Que nuestro campo está que arde salta a la vista. Lo hemos visto en las calles de Requena esta mañana de cinco de septiembre, donde los viticultores han manifestado su justo descontento por los precios que se les ofrece por la uva, irrisorios para tanto esfuerzo y dedicación empleados.
Alguien, quizá, puede pensar que tal cosa es pleito de unos pocos, de un colectivo particular que apenas interesa al resto. Craso error. Requena y su comarca no se entiende sin su viticultura, la que le permite ganarse honradamente el pan y demostrar su carácter.

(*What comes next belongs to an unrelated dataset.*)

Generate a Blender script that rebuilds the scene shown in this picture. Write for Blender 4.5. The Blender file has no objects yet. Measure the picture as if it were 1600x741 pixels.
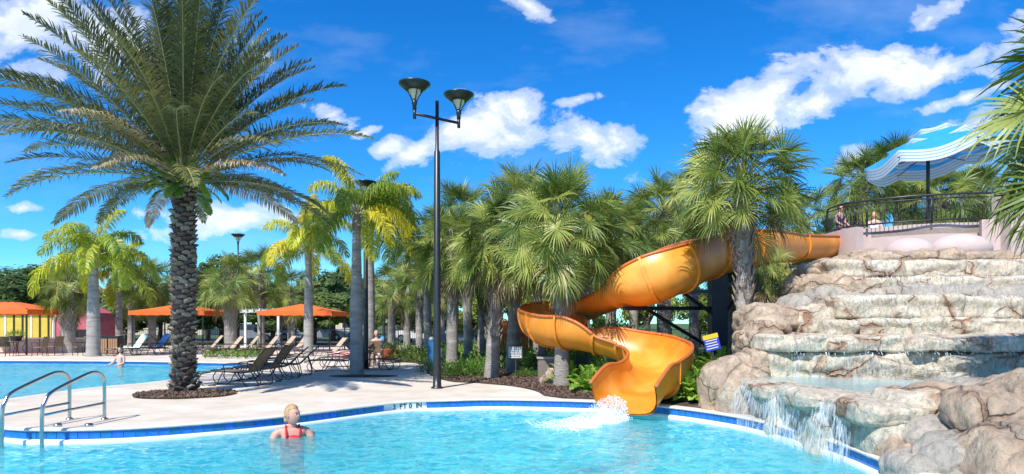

Ahogar a los viticultores, hacerlos pasar por las horcas caudinas, es acabar con Requena misma, como privar al País Vasco de su gastronomía o a Benidorm del turismo. Como los cavas comarcanos han acreditado su calidad, no cabe invocar ningún motivo de reconversión al modo de la minería del carbón o de la siderurgia de no hace tantos años.

Supongamos que al final, en contra de lo razonable, se impone una política de precios bajos y muchas personas van decidiendo, cada vez más, poner punto final a sus labores en las viñas. El éxodo hacia otros lugares terminaría aumentando, especialmente entre los más jóvenes, aquellos que gracias a la experiencia de los más veteranos y la formación de nuestra Escuela de Enología tan magníficas cosechas pueden brindar. Toda la educación, la tradición con mayúscula y las ilusiones que nos han hecho grandes se escurrirían por el precipicio de la nada, una nada que está dejando media España vacía, con esqueléticas aldeas y cadavéricas perspectivas para las que se reclama el recetario de la ayuda fiscal, de la subvención, de tantas cosas que nunca terminan de llegar.

Con lo fácil que es pagar el justo precio del trabajo. Al menos así debería ser. En la Tractorada de hoy han confluido distintas organizaciones y sensibilidades políticas. La unión hace la fuerza, al menos tal aserto nos han enseñado, y mejor es ponerla en práctica para ayudar a nuestro campo, que no arde precisamente por los calores de este comienzo de septiembre.